## BEGIN
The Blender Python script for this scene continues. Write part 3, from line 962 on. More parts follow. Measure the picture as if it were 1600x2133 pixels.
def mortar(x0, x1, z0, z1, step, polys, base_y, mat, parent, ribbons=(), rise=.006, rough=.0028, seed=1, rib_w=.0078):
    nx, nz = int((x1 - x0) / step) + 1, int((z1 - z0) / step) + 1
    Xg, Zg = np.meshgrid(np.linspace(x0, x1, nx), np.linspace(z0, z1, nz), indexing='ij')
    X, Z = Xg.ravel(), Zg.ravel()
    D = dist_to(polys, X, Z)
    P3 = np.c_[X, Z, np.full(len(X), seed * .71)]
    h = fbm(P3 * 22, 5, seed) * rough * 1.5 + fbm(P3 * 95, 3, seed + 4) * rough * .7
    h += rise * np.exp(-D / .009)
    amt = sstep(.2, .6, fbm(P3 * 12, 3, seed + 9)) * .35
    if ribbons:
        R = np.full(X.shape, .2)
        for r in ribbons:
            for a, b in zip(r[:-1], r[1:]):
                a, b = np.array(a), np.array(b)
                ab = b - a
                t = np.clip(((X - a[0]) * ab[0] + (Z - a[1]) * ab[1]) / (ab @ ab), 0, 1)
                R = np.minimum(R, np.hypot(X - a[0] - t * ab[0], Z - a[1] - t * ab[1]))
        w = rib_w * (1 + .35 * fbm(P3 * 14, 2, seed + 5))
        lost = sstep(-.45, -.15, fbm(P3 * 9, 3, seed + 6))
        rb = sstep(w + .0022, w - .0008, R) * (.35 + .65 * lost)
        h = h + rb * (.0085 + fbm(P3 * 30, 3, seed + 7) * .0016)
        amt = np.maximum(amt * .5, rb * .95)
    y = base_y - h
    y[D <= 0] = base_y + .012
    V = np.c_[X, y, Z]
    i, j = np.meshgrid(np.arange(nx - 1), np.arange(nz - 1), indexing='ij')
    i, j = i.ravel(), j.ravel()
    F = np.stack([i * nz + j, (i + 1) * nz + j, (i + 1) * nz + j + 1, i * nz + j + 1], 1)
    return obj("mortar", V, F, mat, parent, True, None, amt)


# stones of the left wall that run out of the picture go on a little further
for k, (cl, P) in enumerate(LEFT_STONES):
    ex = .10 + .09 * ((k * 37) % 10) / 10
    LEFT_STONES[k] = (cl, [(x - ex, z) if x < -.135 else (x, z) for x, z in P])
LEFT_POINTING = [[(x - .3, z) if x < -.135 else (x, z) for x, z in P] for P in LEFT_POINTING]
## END
**What you have to do**
Copy out every line of the data above, exactly as given.

**The answer**
The Blender Python script for this scene continues. Write part 3, from line 962 on. More parts follow. Measure the picture as if it were 1600x2133 pixels.
def mortar(x0, x1, z0, z1, step, polys, base_y, mat, parent, ribbons=(), rise=.006, rough=.0028, seed=1, rib_w=.0078):
    nx, nz = int((x1 - x0) / step) + 1, int((z1 - z0) / step) + 1
    Xg, Zg = np.meshgrid(np.linspace(x0, x1, nx), np.linspace(z0, z1, nz), indexing='ij')
    X, Z = Xg.ravel(), Zg.ravel()
    D = dist_to(polys, X, Z)
    P3 = np.c_[X, Z, np.full(len(X), seed * .71)]
    h = fbm(P3 * 22, 5, seed) * rough * 1.5 + fbm(P3 * 95, 3, seed + 4) * rough * .7
    h += rise * np.exp(-D / .009)
    amt = sstep(.2, .6, fbm(P3 * 12, 3, seed + 9)) * .35
    if ribbons:
        R = np.full(X.shape, .2)
        for r in ribbons:
            for a, b in zip(r[:-1], r[1:]):
                a, b = np.array(a), np.array(b)
                ab = b - a
                t = np.clip(((X - a[0]) * ab[0] + (Z - a[1]) * ab[1]) / (ab @ ab), 0, 1)
                R = np.minimum(R, np.hypot(X - a[0] - t * ab[0], Z - a[1] - t * ab[1]))
        w = rib_w * (1 + .35 * fbm(P3 * 14, 2, seed + 5))
        lost = sstep(-.45, -.15, fbm(P3 * 9, 3, seed + 6))
        rb = sstep(w + .0022, w - .0008, R) * (.35 + .65 * lost)
        h = h + rb * (.0085 + fbm(P3 * 30, 3, seed + 7) * .0016)
        amt = np.maximum(amt * .5, rb * .95)
    y = base_y - h
    y[D <= 0] = base_y + .012
    V = np.c_[X, y, Z]
    i, j = np.meshgrid(np.arange(nx - 1), np.arange(nz - 1), indexing='ij')
    i, j = i.ravel(), j.ravel()
    F = np.stack([i * nz + j, (i + 1) * nz + j, (i + 1) * nz + j + 1, i * nz + j + 1], 1)
    return obj("mortar", V, F, mat, parent, True, None, amt)


# stones of the left wall that run out of the picture go on a little further
for k, (cl, P) in enumerate(LEFT_STONES):
    ex = .10 + .09 * ((k * 37) % 10) / 10
    LEFT_STONES[k] = (cl, [(x - ex, z) if x < -.135 else (x, z) for x, z in P])
LEFT_POINTING = [[(x - .3, z) if x < -.135 else (x, z) for x, z in P] for P in LEFT_POINTING]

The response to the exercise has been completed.